ANKARA – L’enfasi narrativa dei vecchi cinegiornali Luce l’avrebbero definita “una folla oceanica”. Ma di fatto c’era davvero un mare di persone, centinaia di migliaia secondo le stime, che hanno presenziato alla chiusura della campagna elettorale di Muharrem Ince; il socialdemocratico del Chp che sta sfidando il presidente uscente Recep Tayyip Erdogan e, nel contempo, anche la storia politica della Turchia. Promette un cambiamento Ince, lo ha urlato davanti ai suoi sostenitori. La popolarità di Erdogan si è affievolita e, sondaggi alla mano, si aggirerebbe attorno al 50%. La sfida per un eventuale ballottaggio potrebbe essere davvero all’ultimo voto. E i timori di brogli, quando l’esito è così incerto, sono davvero dietro l’angolo.
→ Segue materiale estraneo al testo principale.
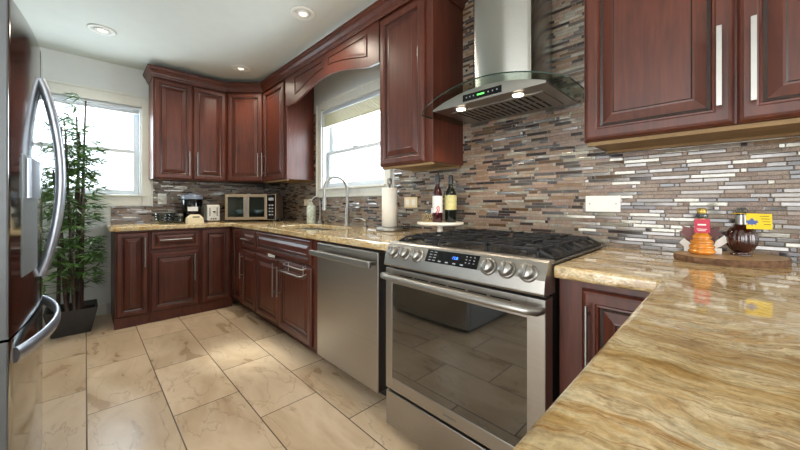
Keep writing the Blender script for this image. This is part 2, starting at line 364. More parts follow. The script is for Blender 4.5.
def text(name, body, size, o, u, v, mat, parent, ext=0.0004, align='CENTER'):
    """raised lettering as a mesh, in the plane u (reading direction), v (up)"""
    cu = bpy.data.curves.new(name, 'FONT'); cu.body = body; cu.size = size; cu.extrude = ext; cu.align_x = align; cu.align_y = 'CENTER'
    t = bpy.data.objects.new(name + '_curve', cu); COL.objects.link(t)
    bpy.context.view_layer.update()
    me = bpy.data.meshes.new_from_object(t); bpy.data.objects.remove(t)
    u, v = Vector(u), Vector(v); mt = Matrix((u, v, u.cross(v))).transposed().to_4x4(); mt.translation = Vector(o) - ORG.get(parent.name, Vector())
    me.transform(mt); me.materials.clear(); me.materials.append(MT[mat])
    ob = bpy.data.objects.new(name, me); COL.objects.link(ob); ob.parent = parent; return ob

CZ = 2.506
XB = -3.879
FZ = 0.03        # finished floor level
# ------------------------------------------------------------------ room shell
f = MB().box(XB - 0.15, -4.75, -0.1, 3.6, 0.15, FZ).build('floor', 'floor'); struct(f)
f = MB().box(XB - 0.15, -4.75, CZ, 3.6, 0.15, CZ + 0.1).build('ceiling', 'ceil'); struct(f)
# back wall (x = XB) with window hole y -2.20..-1.29, z 1.19..2.10
BW = (-2.24, -1.335, 1.190, 2.115)
b = MB()
b.box(XB - 0.15, -4.6, 0, XB, BW[0], CZ); b.box(XB - 0.15, BW[1], 0, XB, 0.15, CZ)
b.box(XB - 0.15, BW[0], 0, XB, BW[1], BW[2]); b.box(XB - 0.15, BW[0], BW[3], XB, BW[1], CZ)
struct(b.build('wall_back', 'paint'))
SW = (-2.540, -1.563, 1.258, 2.065)
b = MB()
b.box(XB, 0, 0, SW[0], 0.15, CZ); b.box(SW[1], 0, 0, 3.6, 0.15, CZ)
b.box(SW[0], 0, 0, SW[1], 0.15, SW[2]); b.box(SW[0], 0, SW[3], SW[1], 0.15, CZ)
struct(b.build('wall_right', 'paint'))
b = MB().box(XB, -2.85, 0, -0.95, -2.73, CZ); struct(b.build('wall_left', 'paint'))
b = MB()   # dining end with wide glazed opening
b.box(-0.95, -4.75, 0, -1.07, -2.85, CZ); b.box(-1.07, -4.75, 0, -0.95, -4.6, CZ); b.box(1.35, -4.75, 0, 3.6, -4.6, CZ); b.box(-0.95, -4.75, 2.3, 1.35, -4.6, CZ)
struct(b.build('wall_front', 'paint'))
b = MB(); b.box(3.55, -4.6, 0, 3.65, 0, 0.55); b.box(3.55, -4.6, 2.35, 3.65, 0, CZ); b.box(3.55, -4.6, 0.55, 3.65, -3.3, 2.35); b.box(3.55, -0.2, 0.55, 3.65, 0, 2.35)  # unseen wall; its opening is placed so the back mosaic catches glints
struct(b.build('wall_side', 'paint'))
struct(MB().box(XB, -2.72, FZ, XB + 0.015, -1.60, 0.14).build('baseboard_back', 'trim', bevel=0.004))

# tiled backsplashes
T = 0.008
b = MB()
b.box(XB + T, -T, 0.917, -2.632, 0, 2.065); b.box(-2.632, -T, 0.917, -1.45, 0, 1.176); b.box(-1.45, -T, 0.917, 1.6, 0, CZ - 0.002)
struct(b.build('wall_right_backsplash', 'mosaic'))
b = MB(); b.box(XB, -1.575, 0.917, XB + T, -T, 1.085); b.box(XB, -1.240, 1.075, XB + T, -T, 1.40)
struct(b.build('wall_back_backsplash', 'mosaic'))

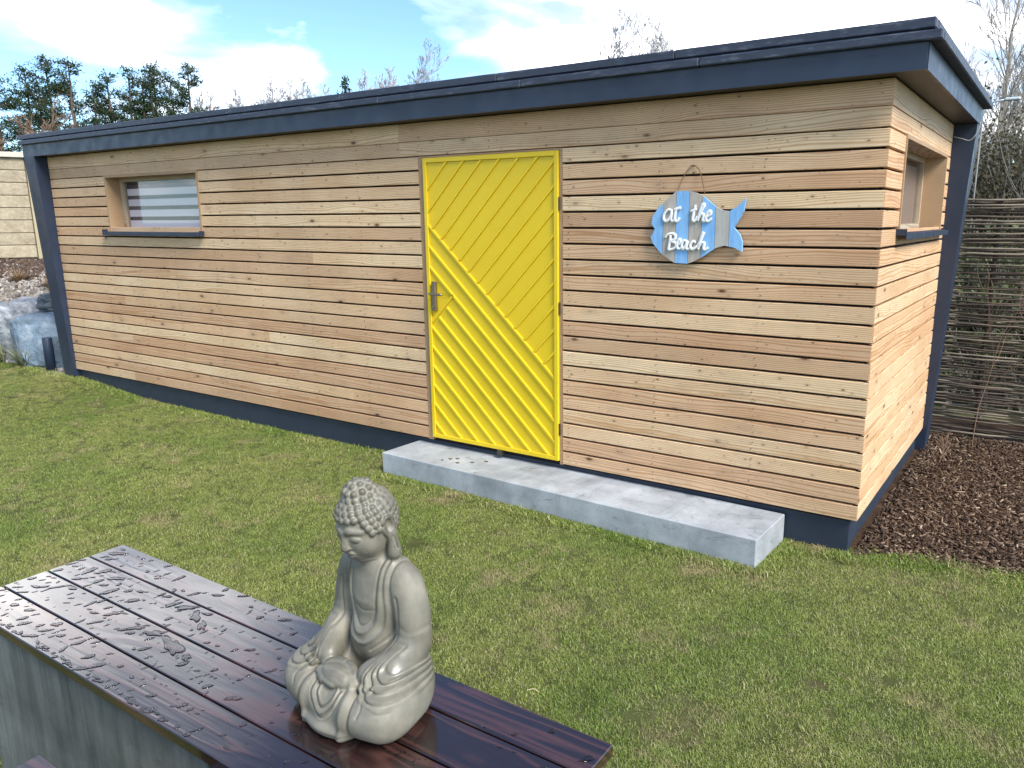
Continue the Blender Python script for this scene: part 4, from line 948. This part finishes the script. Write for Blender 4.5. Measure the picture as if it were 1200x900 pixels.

Timori che non sono stati nascosti da Ince.
Il pericolo di ‘manipolazioni’ dei risultati delle urne
Erdogan, dalla sua, ha dichiarato che è stato organizzato un servizio impenetrabile contro le manipolazioni. Perché mentre Ince arringava la folla; il leader Islamico dell’Akp chiedeva, da un pulpito simile, ai suoi seguaci uno sforzo per ottenere una maggioranza forte per continuare a restare a capo del Paese con poteri maggiorati. Tuttavia quella delle presidenziali non è una corsa a due. Sono sei i candidati che si presenteranno a chiedere il favore delle urne. Se al primo turno nessuno di loro riuscirà a ottenere il 50% delle preferenze, l’8 luglio ci sarà il ballottaggio.
La revisione della Costituzione potrebbe cambiare il sistema parlamentare
La maggior parte dei candidati dell’opposizione ha dichiarato che, in caso di vittoria, interverrà sulla revisione della Costituzione, voluta da Erdogan e oggetto di un referendum nel 2017, e manterrà il sistema parlamentare attuale. Oltre a Erdogan e Ince, c’è Meral Aksener, la prima donna a concorrere per la presidenza, che si presenta sotto la bandiera del Buon Partito, della destra nazionalista. Poi ci sono Selahattin Demirtas (nominato candidato del Partito democratico dei popoli); Temel Karamollaoglu (Partito della Felicità, conservatore e islamista) e infine Dogu Perinçek, a capo del Partito Patriota (Vatan), di sinistra.